Il y a donc une difficulté de se projeter sur le moyen terme sur ces régions de production. Il faut remarquer que les olives produites dans l’ouest où les hauts plateaux sont souvent triturées dans la région de Kabylie : Bouira, Tizi Ouzou et Béjaïa car il y a un grand savoir-faire sur la trituration.

Les moulins en continu qui sont présents dans la zone traditionnelle de production ont très largement modernisé leurs installations. Aujourd’hui, ils optent de saturer leur outil de trituration et pour cela font venir massivement des olives issues de ces nouvelles zones de production.

Il y a une large utilisation de ce qu’on appelle les blends. Des variétés classiques, comme Chemlal voire Arbequina dans certains cas, sont triturées en assemblage avec d’autres variétés qualitatives qu’on pourrait qualifier d’amélioratrices.

Il y a donc des produits qui sont relativement corrects mais nous sommes sur des huiles même si le process de trituration est bien plutôt meilleur que dans les petits moulins traditionnels situés dans les régions montagneuses en Kabylie.

Donc on a des huiles standards, ce qu’on appelle Popular Premium dans le classement international, voire Premium dans certains cas.
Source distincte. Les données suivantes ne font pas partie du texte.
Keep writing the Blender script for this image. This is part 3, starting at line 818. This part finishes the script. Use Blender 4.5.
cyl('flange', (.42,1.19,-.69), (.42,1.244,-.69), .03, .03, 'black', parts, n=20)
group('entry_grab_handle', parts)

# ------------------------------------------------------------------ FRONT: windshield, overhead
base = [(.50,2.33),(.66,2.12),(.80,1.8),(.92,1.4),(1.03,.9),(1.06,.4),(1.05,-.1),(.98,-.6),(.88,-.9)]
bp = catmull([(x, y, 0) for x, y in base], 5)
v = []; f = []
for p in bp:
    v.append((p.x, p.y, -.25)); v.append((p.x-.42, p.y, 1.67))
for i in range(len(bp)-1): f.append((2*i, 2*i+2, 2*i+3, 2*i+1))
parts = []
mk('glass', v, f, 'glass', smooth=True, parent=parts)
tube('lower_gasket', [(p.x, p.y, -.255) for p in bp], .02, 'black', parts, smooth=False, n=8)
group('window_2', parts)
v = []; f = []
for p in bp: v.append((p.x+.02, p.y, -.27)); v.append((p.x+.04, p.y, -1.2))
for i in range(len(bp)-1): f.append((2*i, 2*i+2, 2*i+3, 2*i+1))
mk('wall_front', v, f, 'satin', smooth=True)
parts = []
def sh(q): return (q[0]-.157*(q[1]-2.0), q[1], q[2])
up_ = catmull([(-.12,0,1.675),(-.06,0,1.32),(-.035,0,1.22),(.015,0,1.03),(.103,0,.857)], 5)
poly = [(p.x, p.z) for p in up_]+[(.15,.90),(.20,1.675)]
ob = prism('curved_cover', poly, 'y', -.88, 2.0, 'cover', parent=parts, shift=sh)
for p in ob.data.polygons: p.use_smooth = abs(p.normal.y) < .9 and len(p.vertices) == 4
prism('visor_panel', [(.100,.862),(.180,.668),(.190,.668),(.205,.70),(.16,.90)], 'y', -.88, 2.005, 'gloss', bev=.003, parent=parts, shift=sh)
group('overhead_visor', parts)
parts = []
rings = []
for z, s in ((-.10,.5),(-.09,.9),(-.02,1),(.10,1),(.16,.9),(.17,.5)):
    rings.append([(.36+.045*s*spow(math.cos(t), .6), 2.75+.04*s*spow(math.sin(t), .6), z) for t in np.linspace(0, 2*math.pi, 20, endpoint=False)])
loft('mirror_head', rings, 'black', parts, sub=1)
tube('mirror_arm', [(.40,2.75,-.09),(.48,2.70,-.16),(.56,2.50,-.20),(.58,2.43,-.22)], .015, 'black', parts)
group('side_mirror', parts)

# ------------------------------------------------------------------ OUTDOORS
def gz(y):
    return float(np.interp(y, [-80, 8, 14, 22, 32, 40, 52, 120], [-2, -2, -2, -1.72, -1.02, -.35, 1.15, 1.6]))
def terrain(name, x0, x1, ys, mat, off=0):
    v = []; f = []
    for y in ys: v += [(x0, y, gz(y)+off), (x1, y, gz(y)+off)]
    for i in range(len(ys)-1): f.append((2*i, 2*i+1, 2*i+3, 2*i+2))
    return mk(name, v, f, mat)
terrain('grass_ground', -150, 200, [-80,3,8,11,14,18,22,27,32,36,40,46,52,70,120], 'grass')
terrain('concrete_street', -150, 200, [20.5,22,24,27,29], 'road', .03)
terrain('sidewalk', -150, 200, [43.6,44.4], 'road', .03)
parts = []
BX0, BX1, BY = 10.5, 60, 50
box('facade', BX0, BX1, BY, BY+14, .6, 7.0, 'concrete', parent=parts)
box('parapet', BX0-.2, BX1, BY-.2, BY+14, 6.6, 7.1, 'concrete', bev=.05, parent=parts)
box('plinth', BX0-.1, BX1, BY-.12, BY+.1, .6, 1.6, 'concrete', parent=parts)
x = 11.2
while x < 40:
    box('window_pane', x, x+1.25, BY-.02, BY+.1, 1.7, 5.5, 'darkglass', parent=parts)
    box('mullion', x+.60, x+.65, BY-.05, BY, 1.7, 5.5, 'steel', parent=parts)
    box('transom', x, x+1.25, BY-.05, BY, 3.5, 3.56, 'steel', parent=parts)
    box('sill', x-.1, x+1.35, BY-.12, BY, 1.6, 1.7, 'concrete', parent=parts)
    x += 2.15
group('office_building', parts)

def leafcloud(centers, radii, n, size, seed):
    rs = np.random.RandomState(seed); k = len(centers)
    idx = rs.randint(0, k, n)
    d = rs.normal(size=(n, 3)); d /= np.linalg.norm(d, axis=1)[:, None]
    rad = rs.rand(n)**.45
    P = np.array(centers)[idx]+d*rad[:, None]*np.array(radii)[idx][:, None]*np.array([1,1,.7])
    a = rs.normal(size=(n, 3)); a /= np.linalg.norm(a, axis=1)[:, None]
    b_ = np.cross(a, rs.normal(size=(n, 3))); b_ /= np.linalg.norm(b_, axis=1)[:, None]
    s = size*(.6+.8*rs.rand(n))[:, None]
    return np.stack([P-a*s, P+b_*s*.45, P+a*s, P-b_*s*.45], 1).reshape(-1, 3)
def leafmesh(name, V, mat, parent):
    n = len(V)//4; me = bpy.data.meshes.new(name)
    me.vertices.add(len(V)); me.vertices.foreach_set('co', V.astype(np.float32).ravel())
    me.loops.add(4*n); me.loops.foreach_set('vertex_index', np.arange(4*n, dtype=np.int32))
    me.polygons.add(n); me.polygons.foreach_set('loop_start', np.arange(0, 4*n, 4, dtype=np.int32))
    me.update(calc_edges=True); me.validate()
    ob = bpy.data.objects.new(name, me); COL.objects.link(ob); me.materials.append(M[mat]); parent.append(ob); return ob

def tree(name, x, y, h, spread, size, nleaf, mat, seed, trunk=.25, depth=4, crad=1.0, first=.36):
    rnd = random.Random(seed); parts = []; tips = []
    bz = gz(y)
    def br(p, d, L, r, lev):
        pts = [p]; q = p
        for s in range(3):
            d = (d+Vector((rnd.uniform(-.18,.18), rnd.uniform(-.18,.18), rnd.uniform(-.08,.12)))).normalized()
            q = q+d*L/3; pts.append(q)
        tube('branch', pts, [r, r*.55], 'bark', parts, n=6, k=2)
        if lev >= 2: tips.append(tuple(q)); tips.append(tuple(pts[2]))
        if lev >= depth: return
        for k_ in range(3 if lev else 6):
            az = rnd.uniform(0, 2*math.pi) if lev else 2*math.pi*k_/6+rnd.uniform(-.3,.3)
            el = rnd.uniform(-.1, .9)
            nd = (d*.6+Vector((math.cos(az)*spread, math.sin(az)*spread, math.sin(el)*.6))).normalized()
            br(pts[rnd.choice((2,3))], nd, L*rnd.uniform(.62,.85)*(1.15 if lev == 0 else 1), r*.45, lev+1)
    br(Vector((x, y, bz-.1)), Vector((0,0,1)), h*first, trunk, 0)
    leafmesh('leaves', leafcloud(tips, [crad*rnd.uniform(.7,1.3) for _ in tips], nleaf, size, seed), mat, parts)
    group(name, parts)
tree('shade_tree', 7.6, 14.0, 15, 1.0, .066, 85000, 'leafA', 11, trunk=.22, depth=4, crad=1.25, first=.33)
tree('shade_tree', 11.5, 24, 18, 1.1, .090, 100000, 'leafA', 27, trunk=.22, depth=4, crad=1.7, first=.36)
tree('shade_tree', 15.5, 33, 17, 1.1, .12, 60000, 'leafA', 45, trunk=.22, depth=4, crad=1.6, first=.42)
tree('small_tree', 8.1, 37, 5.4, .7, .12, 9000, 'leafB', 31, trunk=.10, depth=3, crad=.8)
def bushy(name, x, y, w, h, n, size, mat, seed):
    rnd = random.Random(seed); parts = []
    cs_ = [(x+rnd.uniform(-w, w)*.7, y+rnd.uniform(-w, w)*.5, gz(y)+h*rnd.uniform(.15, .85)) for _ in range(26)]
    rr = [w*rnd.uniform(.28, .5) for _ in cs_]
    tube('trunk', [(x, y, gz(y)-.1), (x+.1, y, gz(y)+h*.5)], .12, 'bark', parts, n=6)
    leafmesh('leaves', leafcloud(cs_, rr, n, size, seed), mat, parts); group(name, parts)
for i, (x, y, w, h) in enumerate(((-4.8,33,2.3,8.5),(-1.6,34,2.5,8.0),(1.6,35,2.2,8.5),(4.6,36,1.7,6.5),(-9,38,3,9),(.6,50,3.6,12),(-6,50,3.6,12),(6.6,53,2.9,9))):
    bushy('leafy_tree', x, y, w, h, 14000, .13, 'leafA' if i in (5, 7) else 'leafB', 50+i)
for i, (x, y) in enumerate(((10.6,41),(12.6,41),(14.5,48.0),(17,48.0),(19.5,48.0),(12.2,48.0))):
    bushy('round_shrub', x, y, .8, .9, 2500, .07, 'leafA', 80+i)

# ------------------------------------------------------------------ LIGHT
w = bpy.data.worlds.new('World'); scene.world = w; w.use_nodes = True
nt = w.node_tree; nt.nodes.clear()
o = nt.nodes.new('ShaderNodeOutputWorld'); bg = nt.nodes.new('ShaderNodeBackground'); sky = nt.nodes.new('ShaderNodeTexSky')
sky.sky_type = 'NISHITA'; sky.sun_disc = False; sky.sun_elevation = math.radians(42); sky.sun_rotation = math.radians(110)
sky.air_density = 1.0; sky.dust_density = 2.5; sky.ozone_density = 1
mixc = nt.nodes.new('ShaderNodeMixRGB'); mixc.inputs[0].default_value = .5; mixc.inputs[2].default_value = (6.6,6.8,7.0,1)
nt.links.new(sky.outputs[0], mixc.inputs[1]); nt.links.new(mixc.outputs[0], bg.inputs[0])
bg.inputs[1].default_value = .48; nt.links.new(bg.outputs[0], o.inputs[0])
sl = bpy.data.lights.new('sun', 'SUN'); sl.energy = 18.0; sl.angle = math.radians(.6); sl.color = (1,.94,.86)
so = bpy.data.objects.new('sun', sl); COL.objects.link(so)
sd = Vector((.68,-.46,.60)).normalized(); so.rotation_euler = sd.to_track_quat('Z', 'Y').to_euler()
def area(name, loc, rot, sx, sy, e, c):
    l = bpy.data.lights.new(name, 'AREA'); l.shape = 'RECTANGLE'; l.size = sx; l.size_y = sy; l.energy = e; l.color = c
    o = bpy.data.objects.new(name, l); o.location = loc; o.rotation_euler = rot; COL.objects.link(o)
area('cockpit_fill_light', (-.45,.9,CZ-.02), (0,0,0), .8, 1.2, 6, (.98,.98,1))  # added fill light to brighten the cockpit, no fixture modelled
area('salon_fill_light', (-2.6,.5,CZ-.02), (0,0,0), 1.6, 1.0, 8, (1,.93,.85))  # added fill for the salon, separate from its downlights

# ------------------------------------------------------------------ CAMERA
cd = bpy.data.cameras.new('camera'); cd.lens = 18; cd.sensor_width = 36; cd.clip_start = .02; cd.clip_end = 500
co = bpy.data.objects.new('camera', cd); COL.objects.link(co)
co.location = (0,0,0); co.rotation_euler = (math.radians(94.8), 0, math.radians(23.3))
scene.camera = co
Ce sont des huiles vierges, voire des huiles vierge extra adaptées au marché international, non pas classées en termes de premier prix mais de consommation populaire.

Ces huiles peuvent répondre à des défis en termes de marché mondial car il y a une grande raréfaction du produit dans le nord de la Méditerranée liée au changement climatique.

La contribution du Pasa pour cette région, même si ce programme a été plutôt cantonné au nord-est avec 8 wilaya autour de la zone de production, c’est d’une part la mutation des moulins de la zone projet, car ils accueillent effectivement beaucoup d’olives issues des nouvelles régions et deuxièmement une proposition de marché de l’olive car il y a un gros problème de régulation du marché de l’olive avec des mercuriales et des cours qui permettraient de sécuriser le producteur avec l’acheteur et le triturateur.